BN: What’s the best way for organizations to get started with SaaS security and build as they mature?

MV: Begin with a fundamental question: "What SaaS applications are running in our environment, and who has access?"

  • Define clear outcomes: Understand what you want to achieve, whether it’s compliance, reducing specific risks, or improving incident response. Visibility alone is not enough; you must have a plan for safe remediation.
  • Prioritize your crown jewels: Identify the 3-4 SaaS applications that hold your most sensitive data or are critical to core business workflows, and focus your initial efforts here.
  • Establish foundational visibility: Start by discovering all SaaS applications, including shadow SaaS, and map out hidden application connections. Understand who has access to what, and proactively detect potential threats.
  • Implement strong governance and requirements: Define clear SaaS data security, SaaS-to-SaaS connection, and compliance requirements from the outset. Review contracts with SaaS vendors regarding their access to your tenant data.
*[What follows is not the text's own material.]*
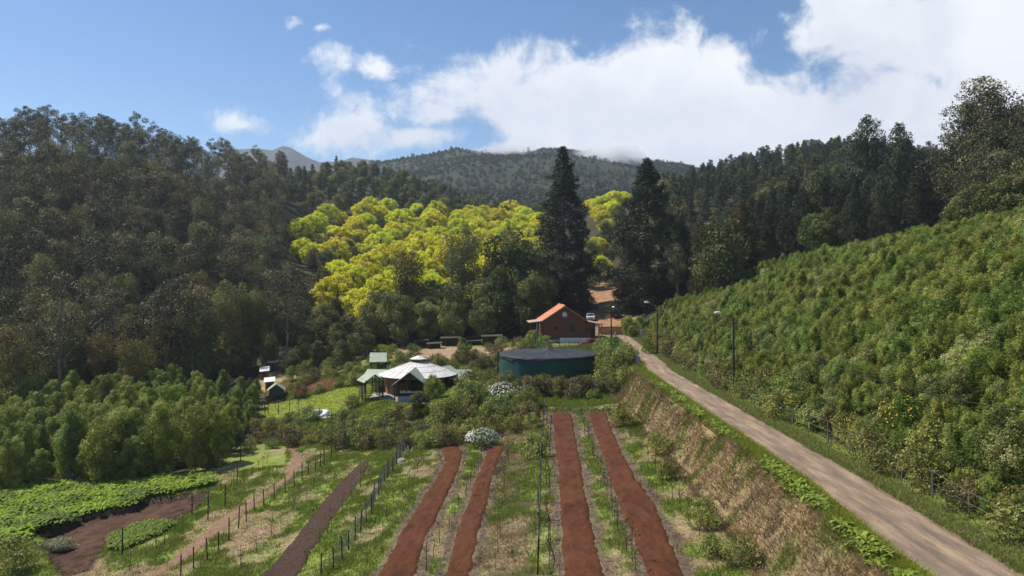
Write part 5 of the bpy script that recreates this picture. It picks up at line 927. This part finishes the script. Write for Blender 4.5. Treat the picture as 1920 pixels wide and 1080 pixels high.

As you mature, expand your program by adopting an end-to-end perspective for threat modeling, incorporating frameworks like MITRE alongside traditional NIST guidelines. Integrate AI security, understanding how AI models interact with sensitive data across your SaaS ecosystem. And move beyond just detecting and responding to predicting and protecting by leveraging automation for auto-remediation. This proactive stance allows organizations to scale their security capabilities alongside their evolving SaaS usage.